21. HSBC

HSBC
  • Quarter: Q4 2009
  • Screens: 59,500
  • Employees: 58,000
  • Head of IT: John Armstrong, Global Head of IT Operations
  • Industry: Financial services
  • Website: www.hsbc.co.uk

The chaos in banking markets has led participants into some unusual manoeuvres in the last 18 months so HSBC's decision in September 2008 to combine the CIO and group COO positions - CIO Ken Harvey assumed both roles to become chief technology and services officer -- seems pretty mild by the standard of the times. Merging technology and operations posts seems a logical way forward as banks seek a fast track to reduced cost bases and make the back office more flexible.

Harvey won his spurs in a 20-year career at HSBC by leading development of banking applications, payment processing, e-commerce, purchasing and accounts payable. Much of his work has been in boiling down a disparate set of resources to a more smaller, more manageable number of software platforms and datacentres. The company has also been bullish on innovations such as videoconferencing as a means of reducing travel budget.

HSBC ended 2008 by acknowledging exposure of about $1bn in the wake of the Bernie Madoff scandal and in 2009 suffered an embarrassing reverse when the FSA fined it £3.2m for losing customer data. However, it has generally steered a course well away from the disastrous routes taken by rivals and did not have to seek governmental capital support.
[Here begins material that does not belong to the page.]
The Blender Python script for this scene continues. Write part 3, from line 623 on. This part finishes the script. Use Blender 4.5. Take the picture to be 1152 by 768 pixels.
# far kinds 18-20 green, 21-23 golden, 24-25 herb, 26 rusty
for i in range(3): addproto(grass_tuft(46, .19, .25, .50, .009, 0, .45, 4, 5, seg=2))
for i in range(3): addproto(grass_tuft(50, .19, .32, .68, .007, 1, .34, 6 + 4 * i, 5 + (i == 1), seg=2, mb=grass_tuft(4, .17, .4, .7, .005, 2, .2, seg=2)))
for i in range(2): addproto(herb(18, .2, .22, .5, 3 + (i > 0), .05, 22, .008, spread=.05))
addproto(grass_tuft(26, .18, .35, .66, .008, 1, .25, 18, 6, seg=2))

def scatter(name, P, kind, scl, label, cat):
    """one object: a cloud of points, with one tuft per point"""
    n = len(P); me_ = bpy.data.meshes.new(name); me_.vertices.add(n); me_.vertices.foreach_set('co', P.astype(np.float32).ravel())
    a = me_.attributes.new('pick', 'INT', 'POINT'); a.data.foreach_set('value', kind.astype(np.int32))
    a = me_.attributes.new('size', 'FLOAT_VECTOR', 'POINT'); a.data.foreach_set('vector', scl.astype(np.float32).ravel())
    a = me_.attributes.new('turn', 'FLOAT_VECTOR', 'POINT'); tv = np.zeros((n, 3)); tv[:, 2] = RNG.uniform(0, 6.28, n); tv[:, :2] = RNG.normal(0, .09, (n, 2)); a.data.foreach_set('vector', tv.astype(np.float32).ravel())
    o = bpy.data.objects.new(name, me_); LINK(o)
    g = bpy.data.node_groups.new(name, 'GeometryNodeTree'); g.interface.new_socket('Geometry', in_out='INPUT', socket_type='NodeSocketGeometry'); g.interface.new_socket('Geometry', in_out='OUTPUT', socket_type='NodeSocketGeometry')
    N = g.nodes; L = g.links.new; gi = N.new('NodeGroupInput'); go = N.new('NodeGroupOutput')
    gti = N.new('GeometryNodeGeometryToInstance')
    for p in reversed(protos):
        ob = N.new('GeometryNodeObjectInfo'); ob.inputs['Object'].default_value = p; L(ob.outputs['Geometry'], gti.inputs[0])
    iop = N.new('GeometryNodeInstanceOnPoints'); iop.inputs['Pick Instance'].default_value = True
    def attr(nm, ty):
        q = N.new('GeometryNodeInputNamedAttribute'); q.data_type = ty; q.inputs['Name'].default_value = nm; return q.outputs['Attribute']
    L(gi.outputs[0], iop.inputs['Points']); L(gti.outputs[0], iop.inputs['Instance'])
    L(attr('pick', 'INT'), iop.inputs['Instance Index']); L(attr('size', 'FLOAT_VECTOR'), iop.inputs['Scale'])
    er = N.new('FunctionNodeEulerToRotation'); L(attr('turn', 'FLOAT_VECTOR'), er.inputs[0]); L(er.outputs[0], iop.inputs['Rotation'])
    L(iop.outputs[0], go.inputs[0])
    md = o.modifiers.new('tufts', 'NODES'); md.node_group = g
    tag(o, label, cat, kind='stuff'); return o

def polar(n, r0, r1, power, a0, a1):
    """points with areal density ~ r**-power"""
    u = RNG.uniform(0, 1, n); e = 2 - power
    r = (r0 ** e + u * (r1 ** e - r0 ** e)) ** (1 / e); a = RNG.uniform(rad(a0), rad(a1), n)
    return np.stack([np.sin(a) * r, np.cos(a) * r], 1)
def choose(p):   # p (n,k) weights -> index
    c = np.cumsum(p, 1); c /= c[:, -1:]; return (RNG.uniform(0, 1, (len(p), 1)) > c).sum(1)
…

Indeed, in August 2009 it announced pre-tax profits of about $7.5bn, in line with the previous year, and achieved revenues 10 per cent higher. In global banking and markets it reported record profits and overall cut costs by three per cent. HSBC has in total about $2,547bn in assets (as of June 2008), 9500 offices and 335,000 staff, about 25,000 of which work in IT.

Group chairman Stephen Green said: "In this unprecedented economic environment, every financial institution has had to consider carefully what level of risk is appropriate for its business model in light of mixed economic and financial market indicators. We have continued to position HSBC's balance sheet conservatively, while focusing on enhancing the capabilities which will enable us to deliver sustainable long-term growth once the current global downturn has ended. Michael Geoghegan highlights these actions in his statement. Our performance proves our ability to deliver profit, generate capital and make distributions to our shareholders throughout the business cycle - even in challenging market conditions."

While many rivals survey the ruins and focus on governance and de-risking, HSBC will be able to go ahead and fund expansion. Harvey has about $6nbn a year to spend on IT and has said that launching a credit card offer in a new country can now cost as little as $1m. A chunk of budget will go on supporting the One HSBC integration standardisation project and there will be ongoing work to reduce steps from processes such as what happens when a customer loses a card. The rewriting of the HSBC Universal Banking System core set of applications will also continue and an unfashionable tendency to rely on in-house development will also consume budget but the bank has high hopes for Gold Suite, an attempt to assemble a set of tools and processes as an out-of-the-box solution for new businesses or geographies.

Acquisitions could well be the major integration challenge for Harvey and HSBC's IT and ops teams although the enduring appetite for reducing exposure to risk will also keep the bank busy. Despite its general success, HSBC showed it is keeping a close eye on cost when it announced layoffs of over 1000 IT and operations staff in March 2009.